Following the regular session of the Legislature, Abbott signed into law a package of legislation that allegedly strengthened regulation of the state’s woefully compromised power grid. “Everything that needed to be done was done to fix the power grid in Texas,” the governor proclaimed at a bill-signing ceremony in early June.

It was hard not to laugh in the face of the governor’s faux-earnest remarks, particularly when the grid nearly collapsed again shortly afterward under the weight of early-summer heat. Everything was not done to fix the grid. Cosseting the utility industry, including oil and gas, was a higher priority.

Lawmakers approved more than $9 billion in bailouts for the electric utility industry, to be paid by ordinary utility users over the next two or three decades. By spreading the cost of the winter storm to all Texans over a long time, they’re betting the monthly add-on will be so small that folks won’t complain.

Elected officials not in thrall to money made off the misery of others would have addressed the energy needs of the people of Texas, not the millionaires and billionaires who help keep them in office. For example, they could have required generating reserves, so that sufficient power will be available, whatever the weather emergency. They could have ordered the Energy Reliability Council of Texas (ERCOT) to connect to the rest of the country, just in case. They could have restructured the market, so that both consumers and businesses have direct incentives to use energy more efficiently.

And they could have refused to make exceptions for natural gas companies on weatherization and set real deadlines. Instead, the Legislature required only gas facilities that are deemed “critical” to make changes, knowing that many gas companies failed to fill out simple paperwork in the past to be deemed “critical,” leading their own power to be cut during the winter storm just when they were needed most.

Given the looming danger of climate change, neither the governor nor the Legislature can assure us that we won’t have to cope with another Uri, or that we’ll be ready for it. They can’t assure businesses considering Texas as home base that we can keep the energy flowing. Why not build that billion-dollar factory or ultra-modern corporate campus in Oklahoma or some other Sun Belt state that can guarantee a reliable energy supply?
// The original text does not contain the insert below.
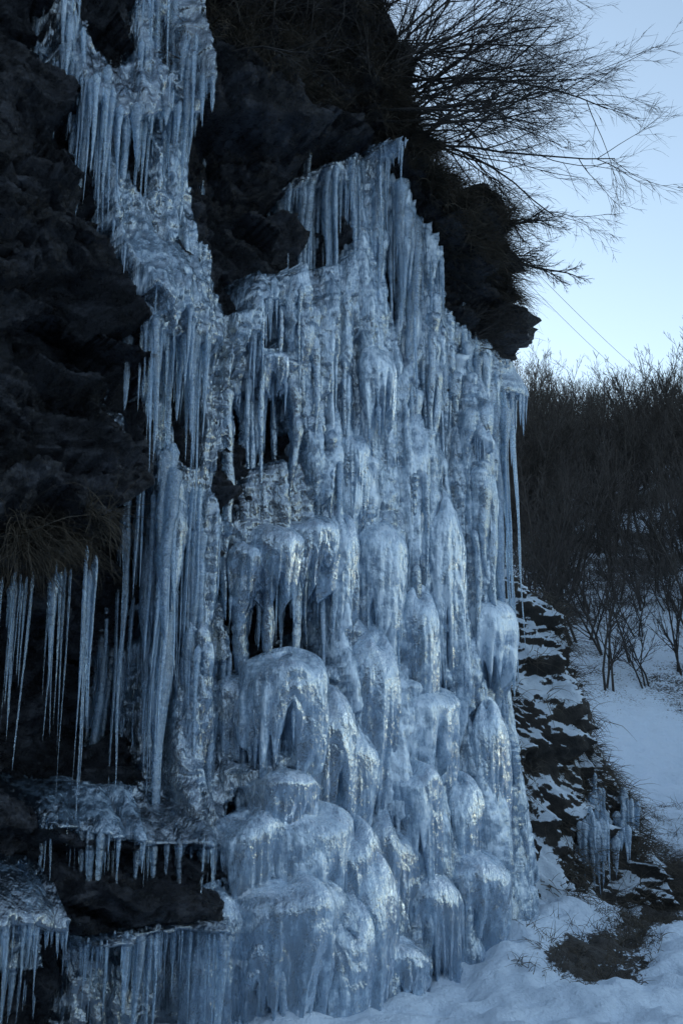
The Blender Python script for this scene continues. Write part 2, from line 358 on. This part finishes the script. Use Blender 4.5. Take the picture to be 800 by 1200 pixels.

Granted, taking on a thorough reform of the state’s energy system requires hard work, attention to detail, refereeing among a variety of conflicting interests. It’s much easier to punish and scapegoat renewable energy sources, bloviate about a border wall and concoct schemes to keep the wrong people from voting. It’s also much easier for elected officials to keep their sugar daddies happy.

Mother Jones magazine reported some years back that one of Kelcy Warren’s songwriting endeavors included the following lyrics: “Do you ever talk with angels? Put in a good word for me.”

We can’t confirm that. We can confirm that a politically ambitious governor we know talks to angel donors frequently, putting in a good word and more. Those angels keep him happy. The rest of us, meanwhile, probably should keep those winter coats and stocking caps hanging on convenient hooks.